Absolutely. Conversely, the evidence so far doesn't make it 100% right, either. I'll be convinced once they can isolate a piece of dark matter (even a minute amount in a collider somewhere) and conclusively tell me what it is.
 
Crispy said:
Interesting, but about 90% of the maths goes seveal gigaparsecs over my head. I'm intrigued, because dark energy and dark matter seem to me to be too much like 'the ether' in as much that they are apparently unobservable things that make the numbers add up.

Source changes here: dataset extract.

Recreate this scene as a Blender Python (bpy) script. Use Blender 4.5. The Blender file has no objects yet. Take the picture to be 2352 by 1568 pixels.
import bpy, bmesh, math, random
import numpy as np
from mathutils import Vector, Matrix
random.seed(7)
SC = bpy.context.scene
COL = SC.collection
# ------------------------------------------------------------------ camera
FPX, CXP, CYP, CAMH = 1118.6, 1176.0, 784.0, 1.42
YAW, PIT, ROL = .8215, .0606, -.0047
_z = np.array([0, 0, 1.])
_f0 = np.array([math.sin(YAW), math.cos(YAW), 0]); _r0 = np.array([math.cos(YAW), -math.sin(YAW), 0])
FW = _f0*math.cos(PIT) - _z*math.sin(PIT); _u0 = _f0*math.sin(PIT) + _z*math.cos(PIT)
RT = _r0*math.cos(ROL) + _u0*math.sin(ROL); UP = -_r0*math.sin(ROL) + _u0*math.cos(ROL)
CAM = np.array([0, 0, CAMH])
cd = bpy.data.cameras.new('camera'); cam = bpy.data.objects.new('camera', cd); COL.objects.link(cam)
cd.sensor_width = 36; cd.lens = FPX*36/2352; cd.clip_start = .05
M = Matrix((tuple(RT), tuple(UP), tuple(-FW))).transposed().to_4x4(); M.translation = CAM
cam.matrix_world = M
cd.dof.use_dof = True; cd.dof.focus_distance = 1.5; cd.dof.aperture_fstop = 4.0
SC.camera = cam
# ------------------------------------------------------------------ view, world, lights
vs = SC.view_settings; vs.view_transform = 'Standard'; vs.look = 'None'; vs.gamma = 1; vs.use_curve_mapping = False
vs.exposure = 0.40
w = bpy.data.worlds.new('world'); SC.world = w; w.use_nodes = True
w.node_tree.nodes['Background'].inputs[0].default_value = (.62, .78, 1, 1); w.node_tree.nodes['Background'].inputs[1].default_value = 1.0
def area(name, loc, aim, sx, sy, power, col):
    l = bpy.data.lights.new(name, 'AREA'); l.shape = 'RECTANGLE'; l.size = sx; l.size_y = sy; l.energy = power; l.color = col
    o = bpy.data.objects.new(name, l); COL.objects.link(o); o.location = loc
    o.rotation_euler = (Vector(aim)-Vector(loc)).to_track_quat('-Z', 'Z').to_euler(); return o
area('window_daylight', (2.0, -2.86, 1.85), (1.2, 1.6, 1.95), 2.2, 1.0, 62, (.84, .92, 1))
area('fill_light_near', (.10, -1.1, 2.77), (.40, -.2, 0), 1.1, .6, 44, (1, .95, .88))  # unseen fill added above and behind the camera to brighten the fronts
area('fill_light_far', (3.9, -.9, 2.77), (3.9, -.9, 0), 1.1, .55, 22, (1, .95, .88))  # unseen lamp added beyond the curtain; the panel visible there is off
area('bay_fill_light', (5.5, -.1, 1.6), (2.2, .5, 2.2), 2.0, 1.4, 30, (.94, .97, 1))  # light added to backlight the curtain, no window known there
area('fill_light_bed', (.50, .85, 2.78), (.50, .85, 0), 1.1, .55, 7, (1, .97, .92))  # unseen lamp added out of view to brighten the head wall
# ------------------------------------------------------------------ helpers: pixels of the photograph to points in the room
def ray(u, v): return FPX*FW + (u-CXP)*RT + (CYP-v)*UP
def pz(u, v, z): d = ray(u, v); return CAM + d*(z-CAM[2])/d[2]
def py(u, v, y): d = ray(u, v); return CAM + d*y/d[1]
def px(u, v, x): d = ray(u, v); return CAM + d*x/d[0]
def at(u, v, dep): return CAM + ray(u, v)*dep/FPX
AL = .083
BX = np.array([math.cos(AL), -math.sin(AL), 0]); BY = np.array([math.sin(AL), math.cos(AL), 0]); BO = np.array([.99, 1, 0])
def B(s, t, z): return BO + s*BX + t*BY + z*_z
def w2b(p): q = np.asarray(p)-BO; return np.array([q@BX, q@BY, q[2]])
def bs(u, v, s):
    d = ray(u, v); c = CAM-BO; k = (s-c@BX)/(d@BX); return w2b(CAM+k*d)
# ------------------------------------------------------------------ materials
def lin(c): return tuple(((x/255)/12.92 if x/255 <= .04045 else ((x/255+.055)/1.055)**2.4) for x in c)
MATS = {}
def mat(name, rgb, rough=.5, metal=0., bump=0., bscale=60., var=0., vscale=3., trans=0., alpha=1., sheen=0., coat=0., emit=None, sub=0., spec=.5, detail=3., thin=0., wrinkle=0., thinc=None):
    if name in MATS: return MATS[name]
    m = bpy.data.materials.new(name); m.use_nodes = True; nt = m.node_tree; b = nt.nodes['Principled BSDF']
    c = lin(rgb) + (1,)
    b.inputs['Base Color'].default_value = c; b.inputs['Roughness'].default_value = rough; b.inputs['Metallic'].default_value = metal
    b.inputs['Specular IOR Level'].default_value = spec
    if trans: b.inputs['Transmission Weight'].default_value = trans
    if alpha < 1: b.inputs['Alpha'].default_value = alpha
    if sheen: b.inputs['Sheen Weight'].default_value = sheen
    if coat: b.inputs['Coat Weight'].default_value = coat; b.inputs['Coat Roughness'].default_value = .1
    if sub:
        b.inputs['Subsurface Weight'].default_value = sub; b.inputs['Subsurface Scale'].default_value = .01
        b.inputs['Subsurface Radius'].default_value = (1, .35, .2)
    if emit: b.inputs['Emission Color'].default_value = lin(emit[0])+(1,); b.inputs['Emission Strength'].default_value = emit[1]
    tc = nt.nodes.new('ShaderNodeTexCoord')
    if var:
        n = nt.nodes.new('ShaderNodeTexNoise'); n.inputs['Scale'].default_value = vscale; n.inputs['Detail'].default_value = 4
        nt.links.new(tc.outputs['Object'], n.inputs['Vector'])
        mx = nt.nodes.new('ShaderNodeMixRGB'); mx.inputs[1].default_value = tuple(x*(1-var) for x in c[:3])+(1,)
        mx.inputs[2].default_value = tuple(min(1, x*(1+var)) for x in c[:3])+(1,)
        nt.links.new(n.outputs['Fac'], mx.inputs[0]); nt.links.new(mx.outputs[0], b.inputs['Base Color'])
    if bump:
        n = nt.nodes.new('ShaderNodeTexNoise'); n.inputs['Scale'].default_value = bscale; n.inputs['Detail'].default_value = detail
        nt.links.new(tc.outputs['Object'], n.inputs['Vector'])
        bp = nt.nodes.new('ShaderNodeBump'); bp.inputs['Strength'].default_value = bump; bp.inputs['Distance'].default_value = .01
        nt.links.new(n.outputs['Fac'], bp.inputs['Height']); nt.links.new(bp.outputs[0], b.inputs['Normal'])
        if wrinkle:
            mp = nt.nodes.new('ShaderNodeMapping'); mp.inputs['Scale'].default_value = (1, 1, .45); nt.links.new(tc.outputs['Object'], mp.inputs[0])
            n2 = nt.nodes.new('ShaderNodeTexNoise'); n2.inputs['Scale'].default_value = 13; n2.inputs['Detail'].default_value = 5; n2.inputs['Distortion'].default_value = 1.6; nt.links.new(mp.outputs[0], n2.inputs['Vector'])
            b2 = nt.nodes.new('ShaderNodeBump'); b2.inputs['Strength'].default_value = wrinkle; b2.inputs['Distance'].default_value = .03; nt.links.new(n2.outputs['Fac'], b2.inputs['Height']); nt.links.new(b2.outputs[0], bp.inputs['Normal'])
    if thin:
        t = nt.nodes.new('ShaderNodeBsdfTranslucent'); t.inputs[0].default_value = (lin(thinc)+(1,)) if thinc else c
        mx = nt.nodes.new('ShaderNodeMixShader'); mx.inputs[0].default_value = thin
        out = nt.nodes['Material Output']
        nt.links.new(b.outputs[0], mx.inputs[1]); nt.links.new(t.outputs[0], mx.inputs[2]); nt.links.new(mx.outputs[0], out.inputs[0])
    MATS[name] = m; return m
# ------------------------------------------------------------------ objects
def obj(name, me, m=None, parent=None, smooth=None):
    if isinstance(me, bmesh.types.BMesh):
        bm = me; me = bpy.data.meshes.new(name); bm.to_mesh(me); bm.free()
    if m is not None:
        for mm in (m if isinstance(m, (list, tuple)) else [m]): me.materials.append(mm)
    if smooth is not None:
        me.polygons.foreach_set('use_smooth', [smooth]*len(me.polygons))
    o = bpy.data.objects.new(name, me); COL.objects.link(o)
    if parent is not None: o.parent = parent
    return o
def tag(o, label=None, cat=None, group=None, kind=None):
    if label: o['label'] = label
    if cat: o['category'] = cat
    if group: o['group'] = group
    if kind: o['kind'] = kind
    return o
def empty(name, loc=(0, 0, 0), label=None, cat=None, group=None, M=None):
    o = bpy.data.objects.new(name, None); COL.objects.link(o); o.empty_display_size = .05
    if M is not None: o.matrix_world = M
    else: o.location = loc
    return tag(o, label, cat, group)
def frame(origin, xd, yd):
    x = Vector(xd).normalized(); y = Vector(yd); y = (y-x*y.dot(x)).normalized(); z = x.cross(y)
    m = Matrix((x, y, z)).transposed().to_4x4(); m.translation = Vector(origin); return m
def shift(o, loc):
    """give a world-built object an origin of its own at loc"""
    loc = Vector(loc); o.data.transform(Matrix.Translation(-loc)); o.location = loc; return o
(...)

This is what bothers me. The known rules of physics do not work when applied to the movement of planets and galaxies beyond our solar system. However, to make the known rules work nonetheless something invisible and undetectable is assumed. Dark Matter must exist to explain the unknown. But the only proof of its existance is the requirement that it must be so to make the maths add up.

It's guesswork.
 
Groucho said:
This is what bothers me. The known rules of physics do not work when applied to the movement of planets and galaxies beyond our solar system. However, to make the known rules work nonetheless something invisible and undetectable is assumed. Dark Matter must exist to explain the unknown. But the only proof of its existance is the requirement that it must be so to make the maths add up.

It's guesswork.

Aye. And then when other sums don't add up, they can say - ah this must be due to dark matter. See, now we have pinned down another of its properties. I await experimental results.
 
Crispy said:
Aye. And then when other sums don't add up, they can say - ah this must be due to dark matter. See, now we have pinned down another of its properties. I await experimental results.

Next time the riot cavalry charge I'll scatter some dark matter on the road before them. Their horses will then start flying off in all kind of random and bizaare directions :cool:
 
Crispy said:
Aye. And then when other sums don't add up, they can say - ah this must be due to dark matter. See, now we have pinned down another of its properties. I await experimental results.

So it's just as likely then that sky pixies have painted normal matter black so the astronomers can't see it. ;)
 
Groucho said:
Next time the riot cavalry charge I'll scatter some dark matter on the road before them. Their horses will then start flying off in all kind of random and bizaare directions :cool:

If dark matter moves at 9Km/s how would you get it to stay put?
 
WouldBe said:
So it's just as likely then that sky pixies have painted normal matter black so the astronomers can't see it. ;)

Yes, using a sopecial paint that emits no light or radiation etc er but such a paint falls outside of the known laws of physics...as does dark matter for that matter. These sky pixies are a cunning lot methinks.
 
WouldBe said:
So it's just as likely then that sky pixies have painted normal matter black so the astronomers can't see it. ;)

Maybe, maybe. Who knows, there might some weird layer between our solar system and the universe that makes all our telescopes act funny. All will become clear in time.
 
interestingly enough, tonight Horizon talked about dark matter.

so do you guys buy it? the claimed 'standard' structure of the universe is now 4% atoms, 21% dark matter and 75% dark energy. i'm skeptical about this. sounds like whatever we don't understand, we just put a new label to it, in this case, the new term 'dark energy' - whatever that is! and what would be that element that made up dark matter? if it's not atom at all? something entirely new, unheard of indeed.

hmm... thinking...
 
I think dark matter is just a massive miscalculation.

Astronomers are still finding objects floating around in our own solar system so still don't know what the mass of our solar system is let alone the mass of galaxies or the universe.